[begin Source material]
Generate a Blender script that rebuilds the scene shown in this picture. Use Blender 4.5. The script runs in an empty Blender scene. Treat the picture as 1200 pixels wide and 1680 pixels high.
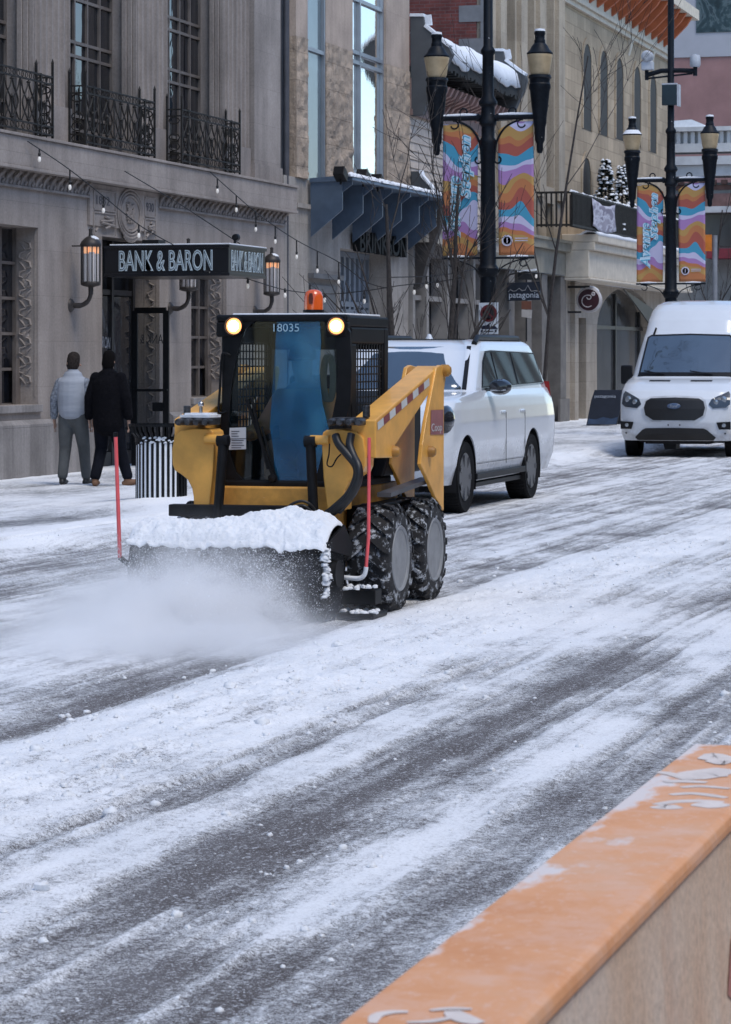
import bpy, math, random
import numpy as np
from mathutils import Vector, Matrix
R = math.radians
random.seed(7)
SC = bpy.context.scene
COL = SC.collection
# ---------------------------------------------------------------- street frame
# x runs along the street away from the viewer, y across it to the shop fronts, z up
F_, A_, HZ, EYE = 4700.0, R(16), 585.0, 1.75
CA, SA = math.cos(A_), math.sin(A_)
def on_t(px, py, t):            # point of the plane y = t
    u = (px-600)/F_; d = t/(SA-u*CA)
    return Vector((d*(CA+u*SA), t, EYE+(HZ-py)*d/F_))
def on_s(px, py, s):            # point of the plane x = s
    u = (px-600)/F_; d = s/(CA+u*SA)
    return Vector((s, d*(SA-u*CA), EYE+(HZ-py)*d/F_))
def on_z(px, py, z=0.0):        # point of the plane z
    d = (EYE-z)*F_/(py-HZ); u = (px-600)/F_
    return Vector((d*(CA+u*SA), d*(SA-u*CA), z))
def S(px, t=15.0): return on_t(px, HZ, t).x
def Z(px, py, t=15.0): return on_t(px, py, t).z
# ---------------------------------------------------------------- materials
MATS = {}
def nodes(name):
    m = bpy.data.materials.new(name); m.use_nodes = True
    nt = m.node_tree; b = nt.nodes['Principled BSDF']
    return m, nt, b
def N(nt, kind, **kw):
    n = nt.nodes.new(kind)
    for k, v in kw.items():
        if k in n.inputs.keys(): n.inputs[k].default_value = v
        else: setattr(n, k, v)
    return n
def coords(nt, scale=(1,1,1), rot=(0,0,0)):
    tc = N(nt, 'ShaderNodeTexCoord'); mp = N(nt, 'ShaderNodeMapping')
    mp.inputs['Scale'].default_value = scale; mp.inputs['Rotation'].default_value = rot
    nt.links.new(tc.outputs['Object'], mp.inputs['Vector'])
    return mp.outputs['Vector']
def ramp(nt, fac, stops, interp='LINEAR'):
    r = N(nt, 'ShaderNodeValToRGB'); r.color_ramp.interpolation = interp
    e = r.color_ramp.elements
    while len(e) > 1: e.remove(e[-1])
    e[0].position = stops[0][0]; e[0].color = c4(stops[0][1])
    for p, c in stops[1:]:
        x = e.new(p); x.color = c4(c)
    nt.links.new(fac, r.inputs['Fac'])
    return r.outputs['Color']
def c4(c):
    if isinstance(c, (int, float)): c = (c, c, c)
    return (c[0], c[1], c[2], 1)
def noise(nt, vec, scale, detail=4, rough=.55, dist=0):
    n = N(nt, 'ShaderNodeTexNoise', Scale=scale, Detail=detail, Roughness=rough, Distortion=dist)
    nt.links.new(vec, n.inputs['Vector'])
    return n.outputs['Fac']
def mixc(nt, fac, a, b, blend='MIX'):
    m = N(nt, 'ShaderNodeMix', data_type='RGBA', blend_type=blend)
    for sock, v in ((0, fac), (6, a), (7, b)):
        if hasattr(v, 'is_output'): nt.links.new(v, m.inputs[sock])
        else: m.inputs[sock].default_value = v if sock == 0 else c4(v)
    return m.outputs[2]
def math_(nt, op, a, b=0.0, clamp=False):
    m = N(nt, 'ShaderNodeMath', operation=op, use_clamp=clamp)
    for i, v in enumerate((a, b)):
        if hasattr(v, 'is_output'): nt.links.new(v, m.inputs[i])
        else: m.inputs[i].default_value = v
    return m.outputs[0]
def bump(nt, b, h, strength=.4, dist=.02):
    bp = N(nt, 'ShaderNodeBump', Strength=strength, Distance=dist)
    nt.links.new(h, bp.inputs['Height']); nt.links.new(bp.outputs['Normal'], b.inputs['Normal'])
def mat(name, col, rough=.7, metal=0, var=.18, vs=3.0, bmp=0., bs=40, bd=.01, spec=.5, coat=0, stretch=(1,1,1),
        col2=None, emit=0, snow=0, snow_s=14):
    if name in MATS: return MATS[name]
    m, nt, b = nodes(name)
    v = coords(nt, stretch)
    f = noise(nt, v, vs, 6, .6)
    if col2 is None: col2 = tuple(c*(1-2*var) for c in col); hi = tuple(min(1, c*(1+var)) for c in col)
    else: hi = col
    c = ramp(nt, f, [(.3, col2), (.7, hi)])
    if snow:
        sn = noise(nt, coords(nt, (1,1,1)), snow_s, 5, .65)
        k = ramp(nt, sn, [(snow, 0), (snow+.06, 1)])
        c = mixc(nt, k, c, (.78,.80,.84))
    nt.links.new(c, b.inputs['Base Color'])
    b.inputs['Roughness'].default_value = rough; b.inputs['Metallic'].default_value = metal
    b.inputs['Specular IOR Level'].default_value = spec
    if coat: b.inputs['Coat Weight'].default_value = coat; b.inputs['Coat Roughness'].default_value = .06
    if emit:
        b.inputs['Emission Color'].default_value = c4(col); b.inputs['Emission Strength'].default_value = emit
    if bmp: bump(nt, b, noise(nt, coords(nt, stretch), bs, 6, .65), bmp, bd)
    MATS[name] = m
    return m
def stone(name, col, bw=1.2, bh=.45, mort=.004, var=.12, axis='x', bmp=.25, rough_face=0, stain=.5, mcol=.72):
    """ashlar: faint joints, soft mottling, rain streaks under the ledges"""
    if name in MATS: return MATS[name]
    m, nt, b = nodes(name)
    rot = {'x': (R(90), 0, 0), 'y': (R(90), 0, R(90))}[axis]
    tc = N(nt, 'ShaderNodeTexCoord'); sx = N(nt, 'ShaderNodeSeparateXYZ'); cx = N(nt, 'ShaderNodeCombineXYZ')
    nt.links.new(tc.outputs['Object'], sx.inputs[0])
    nt.links.new(math_(nt, 'ADD', sx.outputs['X'], sx.outputs['Y']), cx.inputs['X'])
    nt.links.new(sx.outputs['Z'], cx.inputs['Y'])
    br = N(nt, 'ShaderNodeTexBrick', Scale=1.0); br.inputs['Mortar Size'].default_value = mort
    br.inputs['Brick Width'].default_value = bw; br.inputs['Row Height'].default_value = bh
    br.inputs['Mortar Smooth'].default_value = .3
    br.inputs['Color1'].default_value = c4(tuple(c*(1-var) for c in col))
    br.inputs['Color2'].default_value = c4(tuple(c*(1+var) for c in col))
    br.inputs['Mortar'].default_value = c4(tuple(c*mcol for c in col))
    nt.links.new(cx.outputs[0], br.inputs['Vector'])
    big = ramp(nt, noise(nt, coords(nt), .9, 5, .6), [(.3, .72), (.7, 1.1)])
    c = mixc(nt, 1.0, br.outputs['Color'], big, 'MULTIPLY')
    if stain:
        st = ramp(nt, noise(nt, coords(nt, (2.5, 2.5, .22)), 1.6, 5, .6), [(.36, .55), (.58, 1.0)])
        c = mixc(nt, stain, c, mixc(nt, 1.0, c, st, 'MULTIPLY'))
    fine = ramp(nt, noise(nt, coords(nt), 28, 4, .6), [(.3, .86), (.7, 1.08)])
    c = mixc(nt, 1.0, c, fine, 'MULTIPLY')
    nt.links.new(c, b.inputs['Base Color']); b.inputs['Roughness'].default_value = .86
    b.inputs['Specular IOR Level'].default_value = .25
    h = noise(nt, coords(nt), 22 if not rough_face else 5, 6, .65)
    h2 = math_(nt, 'ADD', h, math_(nt, 'MULTIPLY', br.outputs['Fac'], -1.2))
    bump(nt, b, h2, bmp if not rough_face else rough_face, .012 if not rough_face else .06)
    MATS[name] = m
    return m
def glass(name, tint, ior=1.6, rough=.03, wav=0.0, spec=.9):
    if name in MATS: return MATS[name]
    m, nt, b = nodes(name)
    c = ramp(nt, noise(nt, coords(nt, (1,1,.6)), .9, 3), [(.3, tuple(x*.5 for x in tint)), (.7, tint)])
    nt.links.new(c, b.inputs['Base Color'])
    b.inputs['Roughness'].default_value = rough; b.inputs['IOR'].default_value = ior
    b.inputs['Specular IOR Level'].default_value = spec
    if wav: bump(nt, b, noise(nt, coords(nt, (1.5,1.5,1)), 1.4, 2), wav, .08)
    MATS[name] = m
    return m
def clear_glass(name, tint, refl=1.45, body=.12):
    """see-through pane: transparent body, fresnel reflection"""
    if name in MATS: return MATS[name]
    m, nt, b = nodes(name)
    nt.nodes.remove(b)
    out = [n for n in nt.nodes if n.type == 'OUTPUT_MATERIAL'][0]
    tr = N(nt, 'ShaderNodeBsdfTransparent'); tr.inputs['Color'].default_value = c4(tint)
    di = N(nt, 'ShaderNodeBsdfDiffuse'); di.inputs['Color'].default_value = (.03,.05,.06,1)
    gl = N(nt, 'ShaderNodeBsdfGlossy'); gl.inputs['Roughness'].default_value = .02
    m1 = N(nt, 'ShaderNodeMixShader'); m1.inputs[0].default_value = body
    nt.links.new(tr.outputs[0], m1.inputs[1]); nt.links.new(di.outputs[0], m1.inputs[2])
    fr = N(nt, 'ShaderNodeFresnel', IOR=refl); m2 = N(nt, 'ShaderNodeMixShader')
    nt.links.new(fr.outputs[0], m2.inputs[0]); nt.links.new(m1.outputs[0], m2.inputs[1]); nt.links.new(gl.outputs[0], m2.inputs[2])
    nt.links.new(m2.outputs[0], out.inputs['Surface'])
    MATS[name] = m
    return m
# ---------------------------------------------------------------- numpy noise
def _h(ix, iy, sd):
    n = (ix.astype(np.int64)*374761393 + iy.astype(np.int64)*668265263 + sd*974711) & 0x7fffffff
    n = ((n ^ (n >> 13))*1274126177) & 0x7fffffff
    n = (n ^ (n >> 16)) & 0xffff
    return n/65535.0
def vn(x, y, sd=0):
    ix = np.floor(x); iy = np.floor(y); fx = x-ix; fy = y-iy
    fx = fx*fx*(3-2*fx); fy = fy*fy*(3-2*fy)
    a = _h(ix, iy, sd); b = _h(ix+1, iy, sd); c = _h(ix, iy+1, sd); d = _h(ix+1, iy+1, sd)
    return (a*(1-fx)+b*fx)*(1-fy)+(c*(1-fx)+d*fx)*fy
def fbm(x, y, sd=0, o=4, g=.5):
    r = 0; a = 1; t = 0
    for i in range(o):
        r = r+a*vn(x, y, sd+i*17); t += a; a *= g; x = x*2.03+3.1; y = y*2.03+1.7
    return r/t
def n1(x, y=0., sd=0): return float(vn(np.array([x]), np.array([y]), sd)[0])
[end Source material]
Gather each line that holds "runs".

Generate a Blender script that rebuilds the scene shown in this picture. Use Blender 4.5. The script runs in an empty Blender scene. Treat the picture as 1200 pixels wide and 1680 pixels high.
# x runs along the street away from the viewer, y across it to the shop fronts, z up